Off the top of my head you forgot security, monitoring, logging config, backups, handling common production issues such as splitbrains, write multiplication, garbage collection snafus, upgrades between versions with questionably compatible internal apis.

Running any database in the cloud is non-trivial, and, running elasticsearch effectively in the cloud is harder than running Zookeeper or Cassandra, for example.

Source: I founded and sold an ElasticSearch hosting company.

cheald · 10 years ago
Much of that isn't specific to Elasticsearch; security, backups, logging config, etc is all going to be extremely common across just about every similar product. I didn't say that Elasticsearch was "trivial", I said that it's one of the easiest clustered DBs to administrate. Anything distributed has a whole set of caveats that you have to be aware of and know how to handle, but using managed ES vs hosting your own doesn't really change any of that.

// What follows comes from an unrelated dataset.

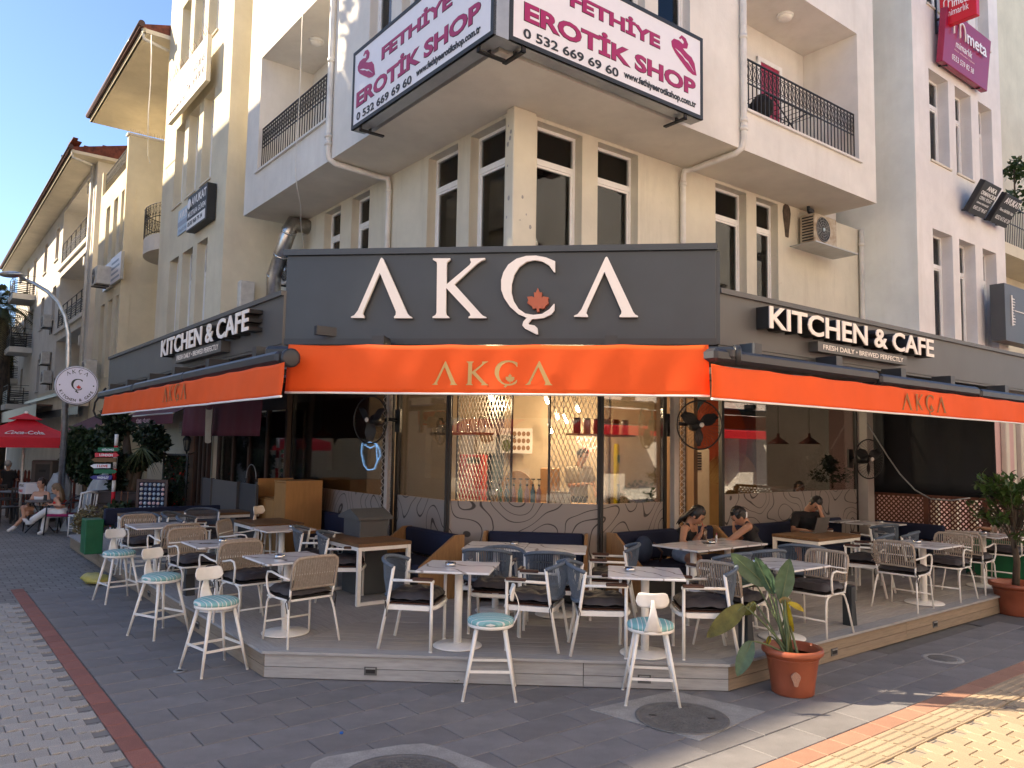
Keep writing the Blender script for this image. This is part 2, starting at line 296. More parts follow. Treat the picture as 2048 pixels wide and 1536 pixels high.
mat('sign_round', (.74, .72, .84), .35, var=.01); mat('red_leaf', (.60, .02, .02), .5, var=.0); mat('purple_sign', (.06, .05, .25), .6); mat('green_sign', (.02, .16, .07), .6); mat('brown_sign', (.20, .10, .03), .6); mat('blue_canvas', (.02, .12, .45), .7)
for nm, tint in (('blind_grey', (.50, .49, .44)),): striped(nm, [(0, (.40, .40, .36)), (.5, (.80, .78, .70))], 2, 4.6)
striped('seat_mint', [(0, (.22, .46, .46)), (.34, (.70, .72, .68)), (.44, (.26, .50, .50)), (.60, (.18, .38, .40)), (.66, (.70, .72, .68)), (.70, (.24, .48, .49)), (.93, (.72, .74, .70))], 1, 8.3)
glass('glass_window', (.93, .95, .95), 1.0, base=.01); glass('glass_shop', (.92, .92, .92), .8, base=.0); glass('glass_clear', (.93, .95, .95), .8); glass('glass_tint', (.86, .87, .87), .85, base=.0)
glow('bulb', (1.0, .78, .48), 30.); glow('neon_blue', (.25, .55, 1.0), 1.2); glow('neon_red', (1.0, .16, .10), 3.0); glow('led_green', (.05, .8, .15), .5); glow('strip_warm', (1., .70, .36), 4.)
def marble():
    m = bpy.data.materials.new('marble'); m.use_nodes = True; nt = m.node_tree; L = nt.links.new; b = nt.nodes['Principled BSDF']; b.inputs['Roughness'].default_value = .16
    oi = N(nt, 'ObjectInfo'); ad = N(nt, 'VectorMath', operation='ADD'); L(N(nt, 'TexCoord').outputs['Object'], ad.inputs[0]); mu = N(nt, 'Math', operation='MULTIPLY'); mu.inputs[1].default_value = 13.; L(oi.outputs['Random'], mu.inputs[0]); L(mu.outputs[0], ad.inputs[1])
    wv = N(nt, 'TexWave', Scale=1.5, Distortion=9., Detail=3.); wv.inputs['Detail Scale'].default_value = 1.2; wv.bands_direction = 'DIAGONAL'; L(ad.outputs[0], wv.inputs[0])
    cr = N(nt, 'ValToRGB'); e = cr.color_ramp.elements; e[0].position = 0; e[0].color = (.30, .27, .26, 1); e[1].position = .05; e[1].color = (.72, .72, .74, 1); L(wv.outputs['Fac'], cr.inputs[0]); L(cr.outputs[0], b.inputs['Base Color']); MT['marble'] = m
marble()
def topo():
    m = bpy.data.materials.new('topo'); m.use_nodes = True; nt = m.node_tree; L = nt.links.new; b = nt.nodes['Principled BSDF']; b.inputs['Roughness'].default_value = .5
    g = N(nt, 'NewGeometry').outputs['Position']; n = N(nt, 'TexNoise', Scale=1.35, Detail=1., Roughness=.35); L(g, n.inputs[0])
    mu = N(nt, 'Math', operation='MULTIPLY'); mu.inputs[1].default_value = 13.; L(n.outputs['Fac'], mu.inputs[0]); pp = N(nt, 'Math', operation='PINGPONG'); pp.inputs[1].default_value = .5; L(mu.outputs[0], pp.inputs[0])
    cr = N(nt, 'ValToRGB'); cr.color_ramp.elements[0].position = .035; cr.color_ramp.elements[0].color = (.035, .028, .025, 1); cr.color_ramp.elements[1].position = .06; cr.color_ramp.elements[1].color = (.27, .24, .22, 1); L(pp.outputs[0], cr.inputs[0]); L(cr.outputs[0], b.inputs['Base Color']); MT['topo'] = m
topo()
def grooved(base):
    m = MT[base].copy(); m.name = base + '_grooved'; nt = m.node_tree; L = nt.links.new
    sx = N(nt, 'SeparateXYZ'); L(N(nt, 'TexCoord').outputs['Object'], sx.inputs[0]); mu = N(nt, 'Math', operation='MULTIPLY'); mu.inputs[1].default_value = 36.; L(sx.outputs[1], mu.inputs[0]); pp = N(nt, 'Math', operation='PINGPONG'); pp.inputs[1].default_value = .5; L(mu.outputs[0], pp.inputs[0])
    r = N(nt, 'MapRange'); r.inputs[1].default_value = .08; r.inputs[2].default_value = .2; L(pp.outputs[0], r.inputs[0]); bp = N(nt, 'Bump', Strength=.9, Distance=.006); L(r.outputs[0], bp.inputs['Height']); L(bp.outputs[0], nt.nodes['Principled BSDF'].inputs['Normal'])
    MT[m.name] = m
grooved('deck_wood')
def M_(*n): return [MT[x] for x in n] if len(n) > 1 else MT[n[0]]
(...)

My point is that the value-add from AWS' managed ES product is much, much smaller than it might be for other similar products because of the relative ease of administrating ES.

Xylakant · 10 years ago
I do among other things elasticsearch consulting and a significant part of the urgent jobs I do is fixing braindead-easy ES setups. It's easy to install and configure, it will probably even run fine with a small dataset or few queries, but it will start to fall apart if you're putting load on it and haven't thought at least a little about your setup. That's not a surprising thing in itself, practically no piece of software will just eat any garbage you throw at it, so ES is at least on par with a lot of other options out there. It's often just a small thing, tweaking shard counts and index sizes, using the appropriate instance type, something like that. But it's still easy to get wrong and a lot of people do.
notyourwork · 10 years ago
The part you forget with this is the people cost. A company moving to an AWS (or other cloud provider solution) may be able to drop a human from their staff. This is worth a lot more than saving a few dollars rolling your own ES. Also when you roll your own you usually maintain, if not increase staff count. Cloud providers afford businesses the ability to look at decreasing staffing while increasing capacity.
Shizka · 10 years ago
Is it a better alternative to set it up on EC2 instances?
derptacos · 10 years ago
Would defeat the purpose, managing it yourself could cost substantially more in $ + time.
elssar · 10 years ago
In terms of AWS costs, running your own cluster will cost significantly less, specially if you use reserved instances. The AWS ES instances cost ~1.6x more than their regular counterparts. Also, you can't reserve ES instances.
wahnfrieden · 10 years ago
It's worth running the math on that one.
balls187 · 10 years ago
Yes.

Amazon's typical approach for AWS products is to MVP them, and iterate functionality.

This often means that early services work very well for a handful of use cases. If your case deviates slightly in requirements, you will be better off in the short term running it yourself--assuming you can't change requirements.

In my experience, the AWS teams are very responsive to feedback and work pretty hard to add functionality to their mvp services.